SOURCE EXCERPT
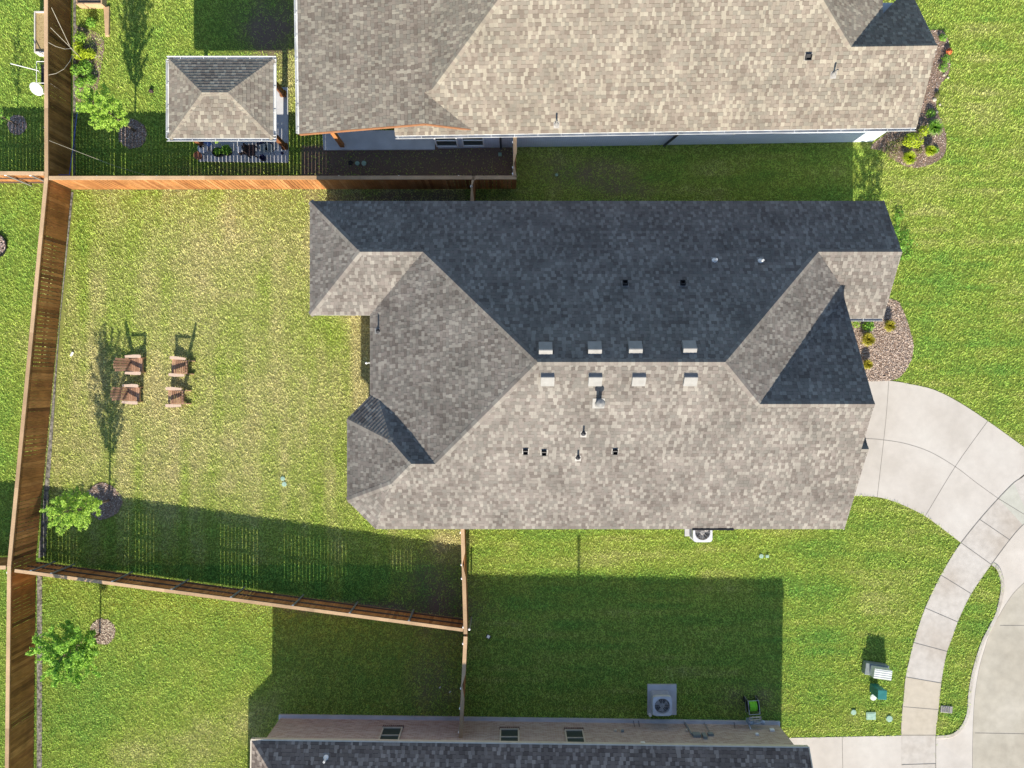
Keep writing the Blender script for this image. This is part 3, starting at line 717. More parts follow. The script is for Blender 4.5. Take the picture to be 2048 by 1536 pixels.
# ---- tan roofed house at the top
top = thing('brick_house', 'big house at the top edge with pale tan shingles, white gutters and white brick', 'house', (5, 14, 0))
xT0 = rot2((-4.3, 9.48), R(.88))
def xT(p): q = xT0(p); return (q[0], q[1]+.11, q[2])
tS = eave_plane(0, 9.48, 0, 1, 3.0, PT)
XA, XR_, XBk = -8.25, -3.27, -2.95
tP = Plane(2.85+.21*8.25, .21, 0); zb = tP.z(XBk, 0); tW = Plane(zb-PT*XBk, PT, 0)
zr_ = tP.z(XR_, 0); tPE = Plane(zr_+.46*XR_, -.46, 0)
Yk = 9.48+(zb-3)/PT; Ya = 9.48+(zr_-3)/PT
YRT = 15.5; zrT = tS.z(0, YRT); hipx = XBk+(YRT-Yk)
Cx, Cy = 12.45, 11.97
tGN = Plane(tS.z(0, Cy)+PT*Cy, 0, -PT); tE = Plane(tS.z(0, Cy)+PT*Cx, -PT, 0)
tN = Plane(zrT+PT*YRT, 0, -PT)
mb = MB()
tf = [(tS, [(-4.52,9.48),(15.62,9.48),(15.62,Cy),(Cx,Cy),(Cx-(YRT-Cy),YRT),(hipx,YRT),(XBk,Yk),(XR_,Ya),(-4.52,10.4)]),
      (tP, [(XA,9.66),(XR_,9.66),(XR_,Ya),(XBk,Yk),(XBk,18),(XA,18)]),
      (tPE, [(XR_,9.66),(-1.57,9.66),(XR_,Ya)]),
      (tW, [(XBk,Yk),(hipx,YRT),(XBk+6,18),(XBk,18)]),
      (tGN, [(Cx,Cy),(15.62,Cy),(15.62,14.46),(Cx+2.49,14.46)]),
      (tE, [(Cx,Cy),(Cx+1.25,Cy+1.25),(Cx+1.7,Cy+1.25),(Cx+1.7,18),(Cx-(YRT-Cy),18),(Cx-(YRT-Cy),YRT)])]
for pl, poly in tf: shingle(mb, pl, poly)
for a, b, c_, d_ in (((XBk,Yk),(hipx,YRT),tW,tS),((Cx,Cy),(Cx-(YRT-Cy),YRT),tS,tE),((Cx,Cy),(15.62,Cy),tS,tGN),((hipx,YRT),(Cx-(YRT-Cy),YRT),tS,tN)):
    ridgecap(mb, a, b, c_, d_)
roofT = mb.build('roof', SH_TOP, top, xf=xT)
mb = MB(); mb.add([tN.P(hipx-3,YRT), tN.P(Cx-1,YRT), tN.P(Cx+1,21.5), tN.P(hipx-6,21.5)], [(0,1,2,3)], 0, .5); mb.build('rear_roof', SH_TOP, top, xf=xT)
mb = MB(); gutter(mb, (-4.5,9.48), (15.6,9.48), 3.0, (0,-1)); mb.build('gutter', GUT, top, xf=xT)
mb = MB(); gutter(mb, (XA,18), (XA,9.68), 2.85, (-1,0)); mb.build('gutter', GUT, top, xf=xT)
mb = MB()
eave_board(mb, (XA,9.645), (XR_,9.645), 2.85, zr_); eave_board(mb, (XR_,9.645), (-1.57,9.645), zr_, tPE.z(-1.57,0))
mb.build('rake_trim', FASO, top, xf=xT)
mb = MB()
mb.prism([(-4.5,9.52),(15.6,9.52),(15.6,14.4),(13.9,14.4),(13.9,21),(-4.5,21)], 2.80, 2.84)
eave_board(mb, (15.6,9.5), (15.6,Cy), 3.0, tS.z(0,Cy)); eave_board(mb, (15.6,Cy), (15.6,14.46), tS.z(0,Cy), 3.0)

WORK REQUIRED
Restate the data above word for word. Do not include the images.

EXERCISE SOLUTION
Keep writing the Blender script for this image. This is part 3, starting at line 717. More parts follow. The script is for Blender 4.5. Take the picture to be 2048 by 1536 pixels.
# ---- tan roofed house at the top
top = thing('brick_house', 'big house at the top edge with pale tan shingles, white gutters and white brick', 'house', (5, 14, 0))
xT0 = rot2((-4.3, 9.48), R(.88))
def xT(p): q = xT0(p); return (q[0], q[1]+.11, q[2])
tS = eave_plane(0, 9.48, 0, 1, 3.0, PT)
XA, XR_, XBk = -8.25, -3.27, -2.95
tP = Plane(2.85+.21*8.25, .21, 0); zb = tP.z(XBk, 0); tW = Plane(zb-PT*XBk, PT, 0)
zr_ = tP.z(XR_, 0); tPE = Plane(zr_+.46*XR_, -.46, 0)
Yk = 9.48+(zb-3)/PT; Ya = 9.48+(zr_-3)/PT
YRT = 15.5; zrT = tS.z(0, YRT); hipx = XBk+(YRT-Yk)
Cx, Cy = 12.45, 11.97
tGN = Plane(tS.z(0, Cy)+PT*Cy, 0, -PT); tE = Plane(tS.z(0, Cy)+PT*Cx, -PT, 0)
tN = Plane(zrT+PT*YRT, 0, -PT)
mb = MB()
tf = [(tS, [(-4.52,9.48),(15.62,9.48),(15.62,Cy),(Cx,Cy),(Cx-(YRT-Cy),YRT),(hipx,YRT),(XBk,Yk),(XR_,Ya),(-4.52,10.4)]),
      (tP, [(XA,9.66),(XR_,9.66),(XR_,Ya),(XBk,Yk),(XBk,18),(XA,18)]),
      (tPE, [(XR_,9.66),(-1.57,9.66),(XR_,Ya)]),
      (tW, [(XBk,Yk),(hipx,YRT),(XBk+6,18),(XBk,18)]),
      (tGN, [(Cx,Cy),(15.62,Cy),(15.62,14.46),(Cx+2.49,14.46)]),
      (tE, [(Cx,Cy),(Cx+1.25,Cy+1.25),(Cx+1.7,Cy+1.25),(Cx+1.7,18),(Cx-(YRT-Cy),18),(Cx-(YRT-Cy),YRT)])]
for pl, poly in tf: shingle(mb, pl, poly)
for a, b, c_, d_ in (((XBk,Yk),(hipx,YRT),tW,tS),((Cx,Cy),(Cx-(YRT-Cy),YRT),tS,tE),((Cx,Cy),(15.62,Cy),tS,tGN),((hipx,YRT),(Cx-(YRT-Cy),YRT),tS,tN)):
    ridgecap(mb, a, b, c_, d_)
roofT = mb.build('roof', SH_TOP, top, xf=xT)
mb = MB(); mb.add([tN.P(hipx-3,YRT), tN.P(Cx-1,YRT), tN.P(Cx+1,21.5), tN.P(hipx-6,21.5)], [(0,1,2,3)], 0, .5); mb.build('rear_roof', SH_TOP, top, xf=xT)
mb = MB(); gutter(mb, (-4.5,9.48), (15.6,9.48), 3.0, (0,-1)); mb.build('gutter', GUT, top, xf=xT)
mb = MB(); gutter(mb, (XA,18), (XA,9.68), 2.85, (-1,0)); mb.build('gutter', GUT, top, xf=xT)
mb = MB()
eave_board(mb, (XA,9.645), (XR_,9.645), 2.85, zr_); eave_board(mb, (XR_,9.645), (-1.57,9.645), zr_, tPE.z(-1.57,0))
mb.build('rake_trim', FASO, top, xf=xT)
mb = MB()
mb.prism([(-4.5,9.52),(15.6,9.52),(15.6,14.4),(13.9,14.4),(13.9,21),(-4.5,21)], 2.80, 2.84)
eave_board(mb, (15.6,9.5), (15.6,Cy), 3.0, tS.z(0,Cy)); eave_board(mb, (15.6,Cy), (15.6,14.46), tS.z(0,Cy), 3.0)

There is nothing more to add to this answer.